Professional Practice Philosophy

This website contains much of my professional work and reflects my evolving practice philosophy. I have been a home economist for 50 years. I taught at university for 30 years, retiring nearly eight years ago as Professor Emerita. I am still very active in research and scholarly writing. For any home economist reading this missive, my hope is that you can find some philosophical insights and intellectual stimulation. For others, I envision this narrative expanding your perceptions of home economics as a well-established field of study and practice. The ideas herein apply to home economics and its many names around the world (e.g., family studies, human ecology, family and consumer science, home sciences, household sciences).

When home economics was founded and named in the late 1800s, a much more balanced concept of economics prevailed; there was a counterbalance between the market and the home and household for the good of society and all of humanity. Applying this idea to create a new discipline and profession to focus on the private sphere of the family and home was vanguard thinking at the time. Since then, as most people know, the home, household, and family parts of economics (our name) have lost power and legitimacy while the market, property, wealth, progress, growth, and competition aspects of economics have taken over. Today, individuals and families are only valued for their roles as labourers and consumers and not as the major architects and scaffold of society and humanity. Given this massive shift over time, I truly believe that home economists must expand their thinking about their role in the world.

First, we must reframe ourselves from a focus on just the well-being and quality of life of individuals and families for their own sake to a focus on the home and family for the betterment and improvement of society and humanity (i.e., basic human needs and the human condition). We would do our work through individuals and families – not just work with and for them. We would assume families are the basic democratic institution underpinning society – the cornerstone of civilizations, deserving of support for the good of everything.

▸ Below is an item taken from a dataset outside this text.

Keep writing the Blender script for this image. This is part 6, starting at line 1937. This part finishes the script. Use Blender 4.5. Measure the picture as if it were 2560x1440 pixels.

In this work, we would combine three approaches depending on the situation at hand: (a) coping with crises and how to get by (empirical, analytical science); (b) interacting, communicating, and adapting by sharing understandings and meanings of everyday life (interpretive science); and (c) gaining self-liberation and self-empowerment to change things for others (critical science that exposes oppressive power relationships, ideologies [cultural belief systems], and paradigms [personal thought patterns]). We would teach individuals and families how to think this way too, so they can proactively anticipate and solve their own problems (in their own homes and households) and those of their community, society, and humanity.

Second, instead of just the science of daily life, the original focus of home economics, we could also frame our work as the art of everyday living. Perceiving everyday life as art (i.e., the expression of creative skills to augment the home culture and thus human culture) stems from Scandinavian home economists. They value the art of everyday making. With this focus, we would convey to the world the importance of studying the ordinariness of people’s daily lives. Daily activities unfolding and made within the home and household sustain humanity. Sustaining homes and households would be our mantra.

Whether alone or in combination, these new approaches have promise. Individuals and families are the cornerstone of civilization meaning contemporary home economists would work toward human security, human rights and responsibilities, peace and nonviolence, sustainability, empowerment and liberation, and human and social development to augment economic growth and development, technological progress, and pervasive unrest and violence. We would do this by helping families ensure sufficient food, nutrition, shelter, resources and their management, textile and clothing artifacts, sustainable consumption, human development (child, youth, adults, seniors), healthy relationships and family life, and other aspects of home life.

To best achieve this new focus, we can gain insights from the new sciences of chaos theory, quantum physics, complexity theory, and living systems theory. Such insights would help us appreciate that families face constant change and must learn how to adapt and grow in the context of chaos (i.e., new order emerging just not predictably) and complexity (i.e., interwoven network of different but constantly moving, interconnected but independent parts). We would appreciate that families are self-organizing, adaptive, and self-directed and able to take control of their lives.

Going forward, I envision home economists honoring a new mission in their professional life – to ensure the continuity and survival of society and humanity by strengthening and privileging families, homes, and households. We would thus assume the moral obligation of positioning individuals and families as equal power brokers with a key role to play in the evolution of humanity and civilizations and the integrity of our planetary home. These may seem like lofty goals, but our 19th century founders dared to push boundaries to create a new profession and an academic discipline. Contemporary home economists must continue that innovation and take the profession in new directions.